Why Liberalism Failed

Patrick J Deneen

Referred to in blog posts
My review 2018-12-01

Deneen's thesis is that the current malaise of liberalism is mainly due to inherent consequences of liberal ideas themselves. As these ideas and values have successively been influencing society, their unintended but necessary effects are the problems we face today: populism, alienation, commercialism, depletion of the environment, income inequality, etc. He makes the point that there is no easy way of fixing liberalism, since the causes of the problems are in the roots of liberalism itself. If there is one stylistic problem with the book, it is that he makes this point far too many times.

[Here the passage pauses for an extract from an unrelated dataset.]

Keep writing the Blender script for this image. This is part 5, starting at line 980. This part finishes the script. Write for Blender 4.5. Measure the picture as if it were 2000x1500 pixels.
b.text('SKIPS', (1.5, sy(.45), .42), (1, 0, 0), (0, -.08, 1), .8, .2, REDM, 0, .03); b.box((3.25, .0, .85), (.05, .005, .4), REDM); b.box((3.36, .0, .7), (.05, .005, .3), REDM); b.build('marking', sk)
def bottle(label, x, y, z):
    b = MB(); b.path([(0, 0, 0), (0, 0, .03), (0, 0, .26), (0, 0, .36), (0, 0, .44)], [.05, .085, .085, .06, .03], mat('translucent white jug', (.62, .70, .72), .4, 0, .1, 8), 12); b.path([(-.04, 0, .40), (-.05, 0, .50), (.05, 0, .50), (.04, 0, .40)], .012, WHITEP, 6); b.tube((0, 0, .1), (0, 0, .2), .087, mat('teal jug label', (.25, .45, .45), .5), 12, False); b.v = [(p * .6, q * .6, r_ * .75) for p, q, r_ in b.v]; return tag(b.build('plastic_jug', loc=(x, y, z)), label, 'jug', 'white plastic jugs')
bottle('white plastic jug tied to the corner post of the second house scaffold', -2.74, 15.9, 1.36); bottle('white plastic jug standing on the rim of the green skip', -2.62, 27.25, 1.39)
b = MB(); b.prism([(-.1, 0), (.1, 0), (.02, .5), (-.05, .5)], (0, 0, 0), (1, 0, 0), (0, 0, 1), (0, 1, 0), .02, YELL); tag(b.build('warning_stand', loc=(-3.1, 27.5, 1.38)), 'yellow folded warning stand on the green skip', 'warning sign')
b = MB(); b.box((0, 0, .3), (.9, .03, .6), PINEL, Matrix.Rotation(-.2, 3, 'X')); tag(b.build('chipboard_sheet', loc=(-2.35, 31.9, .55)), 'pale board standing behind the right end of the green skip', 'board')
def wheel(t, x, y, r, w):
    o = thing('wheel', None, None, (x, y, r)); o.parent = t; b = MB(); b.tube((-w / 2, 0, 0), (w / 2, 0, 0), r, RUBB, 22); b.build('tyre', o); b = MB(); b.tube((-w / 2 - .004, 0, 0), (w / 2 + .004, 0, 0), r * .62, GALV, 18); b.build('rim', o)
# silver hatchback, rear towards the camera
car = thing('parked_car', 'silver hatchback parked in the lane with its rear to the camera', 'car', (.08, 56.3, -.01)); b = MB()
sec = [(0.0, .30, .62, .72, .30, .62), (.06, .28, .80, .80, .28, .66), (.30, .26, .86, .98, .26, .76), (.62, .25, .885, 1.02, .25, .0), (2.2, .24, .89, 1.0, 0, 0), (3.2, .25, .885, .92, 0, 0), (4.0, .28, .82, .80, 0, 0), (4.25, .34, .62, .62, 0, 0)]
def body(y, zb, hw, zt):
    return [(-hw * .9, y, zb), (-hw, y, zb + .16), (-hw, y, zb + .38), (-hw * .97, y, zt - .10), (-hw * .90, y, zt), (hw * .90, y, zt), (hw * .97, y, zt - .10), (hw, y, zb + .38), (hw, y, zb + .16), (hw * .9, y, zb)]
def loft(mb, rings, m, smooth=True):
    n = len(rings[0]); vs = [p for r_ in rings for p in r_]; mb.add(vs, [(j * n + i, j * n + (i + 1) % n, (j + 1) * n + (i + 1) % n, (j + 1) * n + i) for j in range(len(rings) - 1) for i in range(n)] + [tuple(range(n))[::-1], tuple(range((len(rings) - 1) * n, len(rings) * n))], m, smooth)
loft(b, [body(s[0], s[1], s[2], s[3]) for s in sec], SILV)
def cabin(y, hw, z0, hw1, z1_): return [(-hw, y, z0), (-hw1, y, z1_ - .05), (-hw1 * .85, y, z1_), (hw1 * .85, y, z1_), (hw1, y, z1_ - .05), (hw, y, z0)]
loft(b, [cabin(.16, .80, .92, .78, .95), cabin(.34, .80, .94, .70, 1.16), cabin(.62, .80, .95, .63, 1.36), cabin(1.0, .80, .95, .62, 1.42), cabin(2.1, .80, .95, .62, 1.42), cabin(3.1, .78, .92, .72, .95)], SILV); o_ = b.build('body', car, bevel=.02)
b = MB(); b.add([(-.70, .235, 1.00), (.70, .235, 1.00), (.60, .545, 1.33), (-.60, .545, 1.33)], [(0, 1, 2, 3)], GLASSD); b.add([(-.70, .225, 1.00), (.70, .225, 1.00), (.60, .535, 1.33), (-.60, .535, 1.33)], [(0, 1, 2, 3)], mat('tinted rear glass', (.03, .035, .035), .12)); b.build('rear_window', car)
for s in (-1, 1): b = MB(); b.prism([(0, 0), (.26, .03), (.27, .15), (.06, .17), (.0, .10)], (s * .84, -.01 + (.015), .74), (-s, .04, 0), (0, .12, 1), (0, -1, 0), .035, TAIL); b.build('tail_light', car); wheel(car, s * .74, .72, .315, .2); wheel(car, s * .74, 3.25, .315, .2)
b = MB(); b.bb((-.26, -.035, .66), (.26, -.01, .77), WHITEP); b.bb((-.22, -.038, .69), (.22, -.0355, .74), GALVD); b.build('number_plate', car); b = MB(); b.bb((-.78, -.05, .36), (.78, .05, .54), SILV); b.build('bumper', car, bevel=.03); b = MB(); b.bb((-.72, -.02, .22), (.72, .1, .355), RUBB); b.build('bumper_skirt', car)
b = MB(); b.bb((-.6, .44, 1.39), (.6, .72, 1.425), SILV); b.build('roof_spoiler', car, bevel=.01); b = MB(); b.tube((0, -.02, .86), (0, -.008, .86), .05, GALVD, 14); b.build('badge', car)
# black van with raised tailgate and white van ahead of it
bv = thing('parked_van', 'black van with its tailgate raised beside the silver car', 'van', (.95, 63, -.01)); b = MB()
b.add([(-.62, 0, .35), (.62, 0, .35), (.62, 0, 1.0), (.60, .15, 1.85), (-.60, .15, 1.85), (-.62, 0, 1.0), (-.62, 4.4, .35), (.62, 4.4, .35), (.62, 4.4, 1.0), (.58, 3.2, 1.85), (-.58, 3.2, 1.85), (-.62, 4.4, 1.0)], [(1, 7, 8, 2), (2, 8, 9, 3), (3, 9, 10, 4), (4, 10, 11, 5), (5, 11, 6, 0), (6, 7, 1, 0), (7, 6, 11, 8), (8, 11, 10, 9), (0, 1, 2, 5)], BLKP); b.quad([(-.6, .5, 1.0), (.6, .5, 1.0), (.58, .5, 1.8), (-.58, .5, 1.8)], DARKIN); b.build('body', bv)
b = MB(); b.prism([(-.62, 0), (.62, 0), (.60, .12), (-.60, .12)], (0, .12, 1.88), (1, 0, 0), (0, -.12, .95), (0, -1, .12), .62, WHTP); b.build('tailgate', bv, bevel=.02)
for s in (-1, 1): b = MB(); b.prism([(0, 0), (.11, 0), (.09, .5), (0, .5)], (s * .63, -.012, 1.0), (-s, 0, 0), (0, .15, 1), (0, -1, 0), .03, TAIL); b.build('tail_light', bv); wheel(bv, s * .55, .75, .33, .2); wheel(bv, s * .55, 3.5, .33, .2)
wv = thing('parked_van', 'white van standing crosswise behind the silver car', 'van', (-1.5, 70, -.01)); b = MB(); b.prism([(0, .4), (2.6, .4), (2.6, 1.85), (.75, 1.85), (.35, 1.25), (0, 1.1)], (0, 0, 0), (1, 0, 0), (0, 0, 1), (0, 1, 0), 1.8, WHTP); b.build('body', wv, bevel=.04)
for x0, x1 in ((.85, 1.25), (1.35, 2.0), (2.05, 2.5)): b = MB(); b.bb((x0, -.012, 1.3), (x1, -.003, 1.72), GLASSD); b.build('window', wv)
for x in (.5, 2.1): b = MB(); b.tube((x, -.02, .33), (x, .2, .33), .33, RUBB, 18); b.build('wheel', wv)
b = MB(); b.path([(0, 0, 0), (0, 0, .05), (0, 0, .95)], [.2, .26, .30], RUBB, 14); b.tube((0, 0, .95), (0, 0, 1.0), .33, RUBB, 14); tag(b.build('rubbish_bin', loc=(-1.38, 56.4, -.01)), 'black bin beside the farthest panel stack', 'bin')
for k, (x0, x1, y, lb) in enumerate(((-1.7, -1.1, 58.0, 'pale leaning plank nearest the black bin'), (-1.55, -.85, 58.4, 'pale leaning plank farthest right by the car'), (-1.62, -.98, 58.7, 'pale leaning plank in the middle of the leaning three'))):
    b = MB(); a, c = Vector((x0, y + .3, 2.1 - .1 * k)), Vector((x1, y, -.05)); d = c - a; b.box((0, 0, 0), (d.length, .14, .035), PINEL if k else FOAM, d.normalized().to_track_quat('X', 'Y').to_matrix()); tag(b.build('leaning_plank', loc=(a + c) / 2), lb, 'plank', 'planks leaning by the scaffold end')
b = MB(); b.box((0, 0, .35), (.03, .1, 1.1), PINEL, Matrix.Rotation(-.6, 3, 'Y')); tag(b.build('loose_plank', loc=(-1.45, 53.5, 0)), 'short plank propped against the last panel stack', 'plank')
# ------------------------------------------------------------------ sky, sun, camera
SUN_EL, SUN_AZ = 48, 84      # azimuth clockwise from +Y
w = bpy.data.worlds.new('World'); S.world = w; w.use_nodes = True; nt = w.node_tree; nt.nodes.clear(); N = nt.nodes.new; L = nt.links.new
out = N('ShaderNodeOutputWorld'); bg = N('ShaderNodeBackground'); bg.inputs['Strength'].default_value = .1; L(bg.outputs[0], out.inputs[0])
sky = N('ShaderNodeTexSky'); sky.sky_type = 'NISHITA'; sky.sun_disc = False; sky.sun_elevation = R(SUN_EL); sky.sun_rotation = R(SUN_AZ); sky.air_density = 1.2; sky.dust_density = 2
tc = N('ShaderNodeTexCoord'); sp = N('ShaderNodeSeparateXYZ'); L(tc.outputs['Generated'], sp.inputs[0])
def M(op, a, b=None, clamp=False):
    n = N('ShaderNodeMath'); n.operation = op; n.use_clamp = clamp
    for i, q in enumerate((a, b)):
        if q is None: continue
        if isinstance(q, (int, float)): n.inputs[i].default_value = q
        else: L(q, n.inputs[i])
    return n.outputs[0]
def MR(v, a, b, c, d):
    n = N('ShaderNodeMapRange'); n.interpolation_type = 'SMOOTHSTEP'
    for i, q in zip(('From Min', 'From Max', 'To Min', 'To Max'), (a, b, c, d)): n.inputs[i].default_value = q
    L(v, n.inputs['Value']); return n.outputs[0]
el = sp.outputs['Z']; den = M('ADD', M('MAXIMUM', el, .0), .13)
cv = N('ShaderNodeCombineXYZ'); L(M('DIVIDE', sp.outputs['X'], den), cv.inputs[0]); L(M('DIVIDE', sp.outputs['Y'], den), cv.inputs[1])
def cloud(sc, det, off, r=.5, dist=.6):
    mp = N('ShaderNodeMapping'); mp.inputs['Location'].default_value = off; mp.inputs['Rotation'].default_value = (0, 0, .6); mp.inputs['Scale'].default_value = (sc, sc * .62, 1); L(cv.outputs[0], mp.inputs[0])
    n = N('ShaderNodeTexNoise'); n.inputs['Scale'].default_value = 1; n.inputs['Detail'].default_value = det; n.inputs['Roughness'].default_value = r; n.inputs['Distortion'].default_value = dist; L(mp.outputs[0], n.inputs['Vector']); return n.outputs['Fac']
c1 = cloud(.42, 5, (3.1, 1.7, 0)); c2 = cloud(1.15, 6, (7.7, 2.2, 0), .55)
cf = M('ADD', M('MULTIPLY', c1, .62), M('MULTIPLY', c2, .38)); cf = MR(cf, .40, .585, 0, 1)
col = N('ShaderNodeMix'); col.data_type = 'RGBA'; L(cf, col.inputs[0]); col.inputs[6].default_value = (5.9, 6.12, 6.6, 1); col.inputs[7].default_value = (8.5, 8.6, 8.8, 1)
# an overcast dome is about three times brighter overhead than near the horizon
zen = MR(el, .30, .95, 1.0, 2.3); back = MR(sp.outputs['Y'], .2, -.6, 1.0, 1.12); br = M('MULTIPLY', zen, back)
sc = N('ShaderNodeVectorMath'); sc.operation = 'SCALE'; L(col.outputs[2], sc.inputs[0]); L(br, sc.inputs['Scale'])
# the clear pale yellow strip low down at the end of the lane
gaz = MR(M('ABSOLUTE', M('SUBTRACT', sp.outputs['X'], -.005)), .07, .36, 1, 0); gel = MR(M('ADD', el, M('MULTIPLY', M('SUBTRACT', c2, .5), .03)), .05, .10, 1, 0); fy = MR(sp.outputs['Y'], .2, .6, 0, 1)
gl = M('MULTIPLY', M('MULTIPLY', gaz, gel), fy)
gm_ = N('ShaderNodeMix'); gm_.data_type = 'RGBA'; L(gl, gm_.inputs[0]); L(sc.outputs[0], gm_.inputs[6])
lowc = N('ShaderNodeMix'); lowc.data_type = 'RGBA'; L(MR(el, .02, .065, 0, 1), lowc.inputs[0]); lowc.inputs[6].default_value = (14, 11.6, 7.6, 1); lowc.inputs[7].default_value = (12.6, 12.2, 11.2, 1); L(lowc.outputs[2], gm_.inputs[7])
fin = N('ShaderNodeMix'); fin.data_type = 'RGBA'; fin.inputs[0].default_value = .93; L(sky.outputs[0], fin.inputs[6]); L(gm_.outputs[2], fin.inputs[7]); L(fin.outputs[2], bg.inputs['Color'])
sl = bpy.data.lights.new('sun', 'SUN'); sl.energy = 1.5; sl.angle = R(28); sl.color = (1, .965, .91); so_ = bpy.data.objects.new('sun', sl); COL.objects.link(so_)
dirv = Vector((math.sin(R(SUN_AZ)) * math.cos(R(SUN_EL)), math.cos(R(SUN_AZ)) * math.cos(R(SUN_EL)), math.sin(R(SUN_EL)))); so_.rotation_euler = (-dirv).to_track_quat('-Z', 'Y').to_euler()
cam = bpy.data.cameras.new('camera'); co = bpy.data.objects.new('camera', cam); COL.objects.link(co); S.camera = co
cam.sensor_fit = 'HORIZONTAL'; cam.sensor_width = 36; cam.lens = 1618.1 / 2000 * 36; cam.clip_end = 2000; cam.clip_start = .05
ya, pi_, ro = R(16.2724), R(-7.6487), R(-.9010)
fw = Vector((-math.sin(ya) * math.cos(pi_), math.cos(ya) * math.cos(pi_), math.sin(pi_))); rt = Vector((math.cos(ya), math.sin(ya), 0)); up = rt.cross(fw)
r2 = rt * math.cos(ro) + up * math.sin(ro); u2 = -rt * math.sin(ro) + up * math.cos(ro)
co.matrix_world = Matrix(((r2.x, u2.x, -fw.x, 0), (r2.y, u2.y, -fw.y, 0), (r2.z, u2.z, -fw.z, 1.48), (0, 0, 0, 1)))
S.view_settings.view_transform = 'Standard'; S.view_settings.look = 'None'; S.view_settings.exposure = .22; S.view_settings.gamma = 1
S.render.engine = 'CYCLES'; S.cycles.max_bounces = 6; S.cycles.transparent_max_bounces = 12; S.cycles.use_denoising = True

Although I think there is some merit to the argument that the current problems of liberalism are due to its fundamentals, Deneen does not seem to realize that his argument proves too much. He states that at least some liberal ideas stem from Christian thinking, but if that is the case, did not those original ideas also contain in themselves the same self-destructive potential that he attributes to liberalism? Is it perhaps so that those Christian thoughts also contained in themselves the seeds of secularism and of liberal developments? This is at any rate the thesis proposed by Larry Siedentop in his "Inventing the Individual", which I have reviewed briefly in this site. If Deneen had read Siedentop, he would have had a more difficult time portraying the emergence of liberalism as a fall from the communitarian Eden of previous times. Incidentally, it is hard to figure out when that Eden was supposed to have existed. Sometimes, Deneen seems to locate this Eden in the New England as described by Tocqueville, but at other times one gets the impression that he is talking about pre-renaissance times.

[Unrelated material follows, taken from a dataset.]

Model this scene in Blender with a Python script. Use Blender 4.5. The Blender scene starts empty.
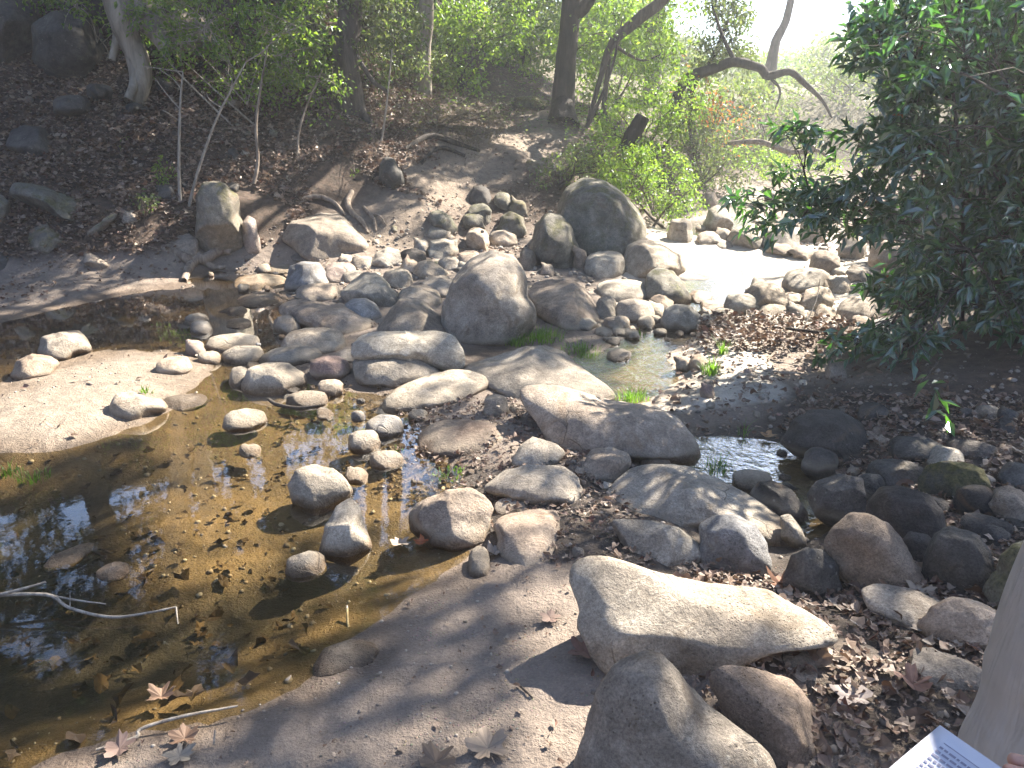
HAZE = 0.0045
EXPO = 2.5
SKY_STRENGTH = 0.066
import bpy, math, random
import numpy as np
from mathutils import Vector, noise
random.seed(7); RNG = np.random.default_rng(7)
SC = bpy.context.scene
COL = SC.collection
# ------------------------------------------------------------------ camera
CAMZ = 1.6; PITCH = math.radians(19.5); FPX = 800.0
CF = np.array([0, math.cos(PITCH), -math.sin(PITCH)]); CU = np.array([0, math.sin(PITCH), math.cos(PITCH)]); CR = np.array([1.0, 0, 0])
CP = np.array([0, 0, CAMZ])
def ray(px, py): return CF + (px - 512) / FPX * CR + (384 - py) / FPX * CU
def atY(px, py, Y):
    d = ray(px, py); return CP + d * (Y / d[1])
def atZ(px, py, z):
    d = ray(px, py); return CP + d * ((z - CAMZ) / d[2])
def project(P):
    P = np.asarray(P, float) - CP
    dep = P @ CF
    dep = np.where(np.abs(dep) < 1e-6, 1e-6, dep)
    return 512 + FPX * (P @ CR) / dep, 384 - FPX * (P @ CU) / dep, dep
cam = bpy.data.objects.new('camera', bpy.data.cameras.new('camera')); COL.objects.link(cam)
cam.location = CP; cam.rotation_euler = (math.pi / 2 - PITCH, 0, 0)
cam.data.sensor_width = 36; cam.data.lens = FPX / 1024 * 36; cam.data.clip_start = 0.05; cam.data.clip_end = 2000
SC.camera = cam
# ------------------------------------------------------------------ sun and sky
SUN_AZ = math.radians(46); SUN_EL = math.radians(41)
SD = np.array([math.sin(SUN_AZ) * math.cos(SUN_EL), math.cos(SUN_AZ) * math.cos(SUN_EL), math.sin(SUN_EL)])
w = bpy.data.worlds.new('World'); SC.world = w; w.use_nodes = True
nt = w.node_tree; nt.nodes.clear()
sky = nt.nodes.new('ShaderNodeTexSky'); sky.sky_type = 'NISHITA'; sky.sun_disc = False
sky.sun_elevation = SUN_EL; sky.sun_rotation = SUN_AZ; sky.air_density = 0.8; sky.dust_density = 0.05; sky.ozone_density = 4.0
bg = nt.nodes.new('ShaderNodeBackground'); bg.inputs[1].default_value = SKY_STRENGTH if 'SKY_STRENGTH' in globals() else 0.15
wo = nt.nodes.new('ShaderNodeOutputWorld'); nt.links.new(sky.outputs[0], bg.inputs[0]); nt.links.new(bg.outputs[0], wo.inputs[0])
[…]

Towards the end of his book, Deneen does grudgingly accept that liberalism does represent some kind of advance. Although he is unable to say this without reiterating his withering contempt for liberalism, he is explicit that there can be no turning back. He has a very hard time proposing an alternative. He describes rather vaguely a so-called Benedictine option, a kind of low-key communitarian practical living that attempts to carve out a space outside of modern society. A community basing its life on organic tradition is to be achieved by explicit design. Deneen is conscious of the inherent contradiction of this proposal. So, the book is a failure, but an interesting one.